Stated task
Copy all of the material below exactly.

Dataset excerpt
··········

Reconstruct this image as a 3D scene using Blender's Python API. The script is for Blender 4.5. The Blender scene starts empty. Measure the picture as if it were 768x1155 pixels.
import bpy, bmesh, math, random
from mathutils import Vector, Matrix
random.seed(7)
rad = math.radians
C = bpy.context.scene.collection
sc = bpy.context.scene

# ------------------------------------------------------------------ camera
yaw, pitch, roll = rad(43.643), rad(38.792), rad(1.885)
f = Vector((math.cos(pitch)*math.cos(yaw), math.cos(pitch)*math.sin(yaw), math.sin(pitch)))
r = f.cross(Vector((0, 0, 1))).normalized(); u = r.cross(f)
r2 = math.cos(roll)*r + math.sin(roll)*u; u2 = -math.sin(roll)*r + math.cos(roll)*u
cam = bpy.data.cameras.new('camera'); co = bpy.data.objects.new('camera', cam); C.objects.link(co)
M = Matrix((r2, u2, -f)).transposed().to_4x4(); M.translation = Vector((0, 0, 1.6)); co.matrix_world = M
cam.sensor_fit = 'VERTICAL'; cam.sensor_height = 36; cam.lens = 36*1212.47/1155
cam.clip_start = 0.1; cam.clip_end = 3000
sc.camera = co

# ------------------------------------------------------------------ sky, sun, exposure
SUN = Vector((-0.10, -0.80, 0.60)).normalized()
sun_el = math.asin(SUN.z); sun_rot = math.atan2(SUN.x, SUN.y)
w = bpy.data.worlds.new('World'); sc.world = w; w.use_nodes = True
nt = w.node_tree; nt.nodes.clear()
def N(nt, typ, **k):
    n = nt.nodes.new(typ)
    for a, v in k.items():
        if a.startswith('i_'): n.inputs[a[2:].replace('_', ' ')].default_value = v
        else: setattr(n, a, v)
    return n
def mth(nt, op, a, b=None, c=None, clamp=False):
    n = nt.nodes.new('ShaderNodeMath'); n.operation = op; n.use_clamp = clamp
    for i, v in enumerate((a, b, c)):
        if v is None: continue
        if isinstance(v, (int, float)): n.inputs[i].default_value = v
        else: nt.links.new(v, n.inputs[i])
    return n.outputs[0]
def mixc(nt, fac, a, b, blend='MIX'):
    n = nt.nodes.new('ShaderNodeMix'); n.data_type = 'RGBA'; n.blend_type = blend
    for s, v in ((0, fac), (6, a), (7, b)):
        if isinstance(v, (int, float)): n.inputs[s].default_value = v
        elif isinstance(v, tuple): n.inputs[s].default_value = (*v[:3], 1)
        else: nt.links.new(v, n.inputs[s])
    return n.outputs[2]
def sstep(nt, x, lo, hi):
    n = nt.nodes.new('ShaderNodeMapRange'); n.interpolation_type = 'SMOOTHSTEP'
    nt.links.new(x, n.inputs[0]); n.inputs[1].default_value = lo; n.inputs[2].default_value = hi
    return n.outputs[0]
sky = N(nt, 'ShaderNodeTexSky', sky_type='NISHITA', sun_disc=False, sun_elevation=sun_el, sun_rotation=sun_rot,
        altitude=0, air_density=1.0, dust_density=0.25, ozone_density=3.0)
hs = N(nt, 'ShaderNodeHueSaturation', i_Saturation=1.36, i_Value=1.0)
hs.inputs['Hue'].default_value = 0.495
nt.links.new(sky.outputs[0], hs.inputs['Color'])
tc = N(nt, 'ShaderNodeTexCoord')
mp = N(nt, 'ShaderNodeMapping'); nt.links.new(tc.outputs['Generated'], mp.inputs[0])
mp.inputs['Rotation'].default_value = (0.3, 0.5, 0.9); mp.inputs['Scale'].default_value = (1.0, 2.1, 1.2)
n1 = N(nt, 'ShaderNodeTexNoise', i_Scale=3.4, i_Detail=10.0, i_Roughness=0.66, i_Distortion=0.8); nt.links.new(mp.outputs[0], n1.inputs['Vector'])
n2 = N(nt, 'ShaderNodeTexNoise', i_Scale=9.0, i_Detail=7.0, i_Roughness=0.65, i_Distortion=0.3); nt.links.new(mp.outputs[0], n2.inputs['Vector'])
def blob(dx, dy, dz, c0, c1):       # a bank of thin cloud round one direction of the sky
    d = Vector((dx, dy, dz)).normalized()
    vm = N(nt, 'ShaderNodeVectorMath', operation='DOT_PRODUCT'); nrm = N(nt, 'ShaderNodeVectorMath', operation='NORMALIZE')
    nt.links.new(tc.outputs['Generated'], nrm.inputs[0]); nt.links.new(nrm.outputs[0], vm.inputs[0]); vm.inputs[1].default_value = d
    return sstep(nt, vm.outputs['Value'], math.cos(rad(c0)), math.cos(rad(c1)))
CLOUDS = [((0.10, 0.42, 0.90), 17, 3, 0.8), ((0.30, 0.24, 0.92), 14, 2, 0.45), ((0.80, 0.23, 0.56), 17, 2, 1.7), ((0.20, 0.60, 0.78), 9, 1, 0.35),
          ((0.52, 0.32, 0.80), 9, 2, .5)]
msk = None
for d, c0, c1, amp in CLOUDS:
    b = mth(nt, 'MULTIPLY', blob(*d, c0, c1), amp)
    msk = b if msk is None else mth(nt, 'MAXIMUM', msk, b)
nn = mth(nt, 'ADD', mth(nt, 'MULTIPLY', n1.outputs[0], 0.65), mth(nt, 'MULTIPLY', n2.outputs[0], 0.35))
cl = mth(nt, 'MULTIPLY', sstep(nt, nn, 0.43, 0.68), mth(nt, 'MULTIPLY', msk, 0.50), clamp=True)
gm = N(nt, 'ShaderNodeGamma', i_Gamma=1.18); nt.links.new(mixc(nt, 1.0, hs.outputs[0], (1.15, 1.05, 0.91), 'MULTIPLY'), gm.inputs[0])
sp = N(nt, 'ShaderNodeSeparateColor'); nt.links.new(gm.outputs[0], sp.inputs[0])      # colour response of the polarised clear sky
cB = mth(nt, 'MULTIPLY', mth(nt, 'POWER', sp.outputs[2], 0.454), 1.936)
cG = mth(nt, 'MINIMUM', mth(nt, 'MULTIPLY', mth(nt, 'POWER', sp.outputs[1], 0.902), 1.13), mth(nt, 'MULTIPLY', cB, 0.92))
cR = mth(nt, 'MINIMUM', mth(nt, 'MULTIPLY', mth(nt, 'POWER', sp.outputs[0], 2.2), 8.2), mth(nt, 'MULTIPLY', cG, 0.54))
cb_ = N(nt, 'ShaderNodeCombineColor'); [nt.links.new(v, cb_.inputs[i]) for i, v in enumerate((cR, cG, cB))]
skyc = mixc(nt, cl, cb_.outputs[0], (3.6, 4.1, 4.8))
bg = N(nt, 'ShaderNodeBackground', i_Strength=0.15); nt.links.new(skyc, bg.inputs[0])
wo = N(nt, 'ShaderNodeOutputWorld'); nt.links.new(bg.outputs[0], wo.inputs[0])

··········

Solution for this exercise
Reconstruct this image as a 3D scene using Blender's Python API. The script is for Blender 4.5. The Blender scene starts empty. Measure the picture as if it were 768x1155 pixels.
import bpy, bmesh, math, random
from mathutils import Vector, Matrix
random.seed(7)
rad = math.radians
C = bpy.context.scene.collection
sc = bpy.context.scene

# ------------------------------------------------------------------ camera
yaw, pitch, roll = rad(43.643), rad(38.792), rad(1.885)
f = Vector((math.cos(pitch)*math.cos(yaw), math.cos(pitch)*math.sin(yaw), math.sin(pitch)))
r = f.cross(Vector((0, 0, 1))).normalized(); u = r.cross(f)
r2 = math.cos(roll)*r + math.sin(roll)*u; u2 = -math.sin(roll)*r + math.cos(roll)*u
cam = bpy.data.cameras.new('camera'); co = bpy.data.objects.new('camera', cam); C.objects.link(co)
M = Matrix((r2, u2, -f)).transposed().to_4x4(); M.translation = Vector((0, 0, 1.6)); co.matrix_world = M
cam.sensor_fit = 'VERTICAL'; cam.sensor_height = 36; cam.lens = 36*1212.47/1155
cam.clip_start = 0.1; cam.clip_end = 3000
sc.camera = co

# ------------------------------------------------------------------ sky, sun, exposure
SUN = Vector((-0.10, -0.80, 0.60)).normalized()
sun_el = math.asin(SUN.z); sun_rot = math.atan2(SUN.x, SUN.y)
w = bpy.data.worlds.new('World'); sc.world = w; w.use_nodes = True
nt = w.node_tree; nt.nodes.clear()
def N(nt, typ, **k):
    n = nt.nodes.new(typ)
    for a, v in k.items():
        if a.startswith('i_'): n.inputs[a[2:].replace('_', ' ')].default_value = v
        else: setattr(n, a, v)
    return n
def mth(nt, op, a, b=None, c=None, clamp=False):
    n = nt.nodes.new('ShaderNodeMath'); n.operation = op; n.use_clamp = clamp
    for i, v in enumerate((a, b, c)):
        if v is None: continue
        if isinstance(v, (int, float)): n.inputs[i].default_value = v
        else: nt.links.new(v, n.inputs[i])
    return n.outputs[0]
def mixc(nt, fac, a, b, blend='MIX'):
    n = nt.nodes.new('ShaderNodeMix'); n.data_type = 'RGBA'; n.blend_type = blend
    for s, v in ((0, fac), (6, a), (7, b)):
        if isinstance(v, (int, float)): n.inputs[s].default_value = v
        elif isinstance(v, tuple): n.inputs[s].default_value = (*v[:3], 1)
        else: nt.links.new(v, n.inputs[s])
    return n.outputs[2]
def sstep(nt, x, lo, hi):
    n = nt.nodes.new('ShaderNodeMapRange'); n.interpolation_type = 'SMOOTHSTEP'
    nt.links.new(x, n.inputs[0]); n.inputs[1].default_value = lo; n.inputs[2].default_value = hi
    return n.outputs[0]
sky = N(nt, 'ShaderNodeTexSky', sky_type='NISHITA', sun_disc=False, sun_elevation=sun_el, sun_rotation=sun_rot,
        altitude=0, air_density=1.0, dust_density=0.25, ozone_density=3.0)
hs = N(nt, 'ShaderNodeHueSaturation', i_Saturation=1.36, i_Value=1.0)
hs.inputs['Hue'].default_value = 0.495
nt.links.new(sky.outputs[0], hs.inputs['Color'])
tc = N(nt, 'ShaderNodeTexCoord')
mp = N(nt, 'ShaderNodeMapping'); nt.links.new(tc.outputs['Generated'], mp.inputs[0])
mp.inputs['Rotation'].default_value = (0.3, 0.5, 0.9); mp.inputs['Scale'].default_value = (1.0, 2.1, 1.2)
n1 = N(nt, 'ShaderNodeTexNoise', i_Scale=3.4, i_Detail=10.0, i_Roughness=0.66, i_Distortion=0.8); nt.links.new(mp.outputs[0], n1.inputs['Vector'])
n2 = N(nt, 'ShaderNodeTexNoise', i_Scale=9.0, i_Detail=7.0, i_Roughness=0.65, i_Distortion=0.3); nt.links.new(mp.outputs[0], n2.inputs['Vector'])
def blob(dx, dy, dz, c0, c1):       # a bank of thin cloud round one direction of the sky
    d = Vector((dx, dy, dz)).normalized()
    vm = N(nt, 'ShaderNodeVectorMath', operation='DOT_PRODUCT'); nrm = N(nt, 'ShaderNodeVectorMath', operation='NORMALIZE')
    nt.links.new(tc.outputs['Generated'], nrm.inputs[0]); nt.links.new(nrm.outputs[0], vm.inputs[0]); vm.inputs[1].default_value = d
    return sstep(nt, vm.outputs['Value'], math.cos(rad(c0)), math.cos(rad(c1)))
CLOUDS = [((0.10, 0.42, 0.90), 17, 3, 0.8), ((0.30, 0.24, 0.92), 14, 2, 0.45), ((0.80, 0.23, 0.56), 17, 2, 1.7), ((0.20, 0.60, 0.78), 9, 1, 0.35),
          ((0.52, 0.32, 0.80), 9, 2, .5)]
msk = None
for d, c0, c1, amp in CLOUDS:
    b = mth(nt, 'MULTIPLY', blob(*d, c0, c1), amp)
    msk = b if msk is None else mth(nt, 'MAXIMUM', msk, b)
nn = mth(nt, 'ADD', mth(nt, 'MULTIPLY', n1.outputs[0], 0.65), mth(nt, 'MULTIPLY', n2.outputs[0], 0.35))
cl = mth(nt, 'MULTIPLY', sstep(nt, nn, 0.43, 0.68), mth(nt, 'MULTIPLY', msk, 0.50), clamp=True)
gm = N(nt, 'ShaderNodeGamma', i_Gamma=1.18); nt.links.new(mixc(nt, 1.0, hs.outputs[0], (1.15, 1.05, 0.91), 'MULTIPLY'), gm.inputs[0])
sp = N(nt, 'ShaderNodeSeparateColor'); nt.links.new(gm.outputs[0], sp.inputs[0])      # colour response of the polarised clear sky
cB = mth(nt, 'MULTIPLY', mth(nt, 'POWER', sp.outputs[2], 0.454), 1.936)
cG = mth(nt, 'MINIMUM', mth(nt, 'MULTIPLY', mth(nt, 'POWER', sp.outputs[1], 0.902), 1.13), mth(nt, 'MULTIPLY', cB, 0.92))
cR = mth(nt, 'MINIMUM', mth(nt, 'MULTIPLY', mth(nt, 'POWER', sp.outputs[0], 2.2), 8.2), mth(nt, 'MULTIPLY', cG, 0.54))
cb_ = N(nt, 'ShaderNodeCombineColor'); [nt.links.new(v, cb_.inputs[i]) for i, v in enumerate((cR, cG, cB))]
skyc = mixc(nt, cl, cb_.outputs[0], (3.6, 4.1, 4.8))
bg = N(nt, 'ShaderNodeBackground', i_Strength=0.15); nt.links.new(skyc, bg.inputs[0])
wo = N(nt, 'ShaderNodeOutputWorld'); nt.links.new(bg.outputs[0], wo.inputs[0])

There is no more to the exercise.